Explainability is not a one-time action, assessed by audit at the time of training the ML model. Explainability should be engineered into the full ML Ops workflow:

• Automatically set aside a third split of data dedicated to validating models before deployment;

• Computing explainability metrics and reports automatically as part of model deployment;

• API to the computing explainability metrics so that they can be triggered programmatically in life.

Explainability and privacy

At this stage it’s appropriate to inject some caution; we can’t trade explainability for privacy. For example, whilst we must be able to say how a particular feature influences a prediction, we mustn’t be able to say how a particular data point (person) influences the prediction. To protect privacy, we must implement differential privacy:

Imagine you have two otherwise identical databases, one with your information in it, and one without it. Differential Privacy ensures that the probability that a statistical query will produce a given result is (nearly) the same whether it’s conducted on the first or second database.
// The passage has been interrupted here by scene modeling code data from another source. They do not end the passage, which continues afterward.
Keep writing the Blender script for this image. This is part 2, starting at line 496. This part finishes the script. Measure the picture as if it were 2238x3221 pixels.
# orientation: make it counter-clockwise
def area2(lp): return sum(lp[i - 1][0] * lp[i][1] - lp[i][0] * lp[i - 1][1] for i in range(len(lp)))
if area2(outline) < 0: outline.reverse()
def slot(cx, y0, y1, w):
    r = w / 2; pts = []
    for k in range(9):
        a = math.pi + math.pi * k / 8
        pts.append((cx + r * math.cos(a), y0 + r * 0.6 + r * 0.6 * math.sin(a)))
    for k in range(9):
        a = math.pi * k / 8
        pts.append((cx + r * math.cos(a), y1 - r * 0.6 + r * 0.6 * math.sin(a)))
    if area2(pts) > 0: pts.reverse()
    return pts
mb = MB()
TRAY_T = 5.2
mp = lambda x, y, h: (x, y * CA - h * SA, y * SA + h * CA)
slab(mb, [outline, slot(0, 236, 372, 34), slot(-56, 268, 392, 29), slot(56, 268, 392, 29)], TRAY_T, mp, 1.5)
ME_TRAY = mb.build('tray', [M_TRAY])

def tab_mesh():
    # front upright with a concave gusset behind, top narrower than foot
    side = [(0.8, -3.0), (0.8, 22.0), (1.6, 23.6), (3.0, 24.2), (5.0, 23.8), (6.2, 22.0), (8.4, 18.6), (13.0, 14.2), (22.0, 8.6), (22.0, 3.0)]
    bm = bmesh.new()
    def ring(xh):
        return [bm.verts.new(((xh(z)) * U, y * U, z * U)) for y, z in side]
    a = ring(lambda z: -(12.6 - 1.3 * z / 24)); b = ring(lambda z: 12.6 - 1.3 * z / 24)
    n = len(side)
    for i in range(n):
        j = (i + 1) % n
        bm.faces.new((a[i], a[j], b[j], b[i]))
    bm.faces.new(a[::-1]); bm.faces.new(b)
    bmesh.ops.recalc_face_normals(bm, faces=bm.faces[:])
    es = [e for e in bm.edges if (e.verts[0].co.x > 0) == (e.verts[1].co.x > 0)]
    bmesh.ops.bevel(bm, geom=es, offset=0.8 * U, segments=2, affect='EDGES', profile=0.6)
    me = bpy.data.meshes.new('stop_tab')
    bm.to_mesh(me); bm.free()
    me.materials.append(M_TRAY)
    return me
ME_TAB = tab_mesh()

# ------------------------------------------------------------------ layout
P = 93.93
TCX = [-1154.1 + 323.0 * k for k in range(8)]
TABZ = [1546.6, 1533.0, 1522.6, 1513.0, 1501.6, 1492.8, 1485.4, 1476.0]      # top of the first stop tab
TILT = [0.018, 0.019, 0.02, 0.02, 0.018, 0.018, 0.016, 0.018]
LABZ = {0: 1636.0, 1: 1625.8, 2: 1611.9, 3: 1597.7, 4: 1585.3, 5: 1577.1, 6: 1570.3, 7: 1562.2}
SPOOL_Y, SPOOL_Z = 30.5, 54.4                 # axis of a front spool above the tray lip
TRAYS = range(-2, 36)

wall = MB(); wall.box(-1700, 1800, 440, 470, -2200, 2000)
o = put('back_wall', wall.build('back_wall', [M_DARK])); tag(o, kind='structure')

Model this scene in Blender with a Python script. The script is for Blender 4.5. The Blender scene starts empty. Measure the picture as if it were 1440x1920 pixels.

This is a rigorous mathematical treatment of privacy and helps us to develop engineering approaches. One such approach is to inject noise into the decision. My making the decision less precise, it is less likely to be able to trace backwards to the input. Engineering questions to investigate:

• How much noise should we add?

• Does this noise addition vary with processing of dataset (e.g. relationship with features used)?

• How do we make this calculation without having information about the dataset (and so introduce bias)?

• Which metric best calculates the trade-off between noise and accuracy, i.e. between explainability and privacy?

Conclusion: How to make explainability a key characteristic of all enterprise ML models

This paper presents not just the need for explainability in enterprise-scale AI models, but engineering methods for explaining them. There are many strands, and all require investigation and development to fit them into the business user’s workflow. This will require equal effort into engineering explainability as into developing the model themselves.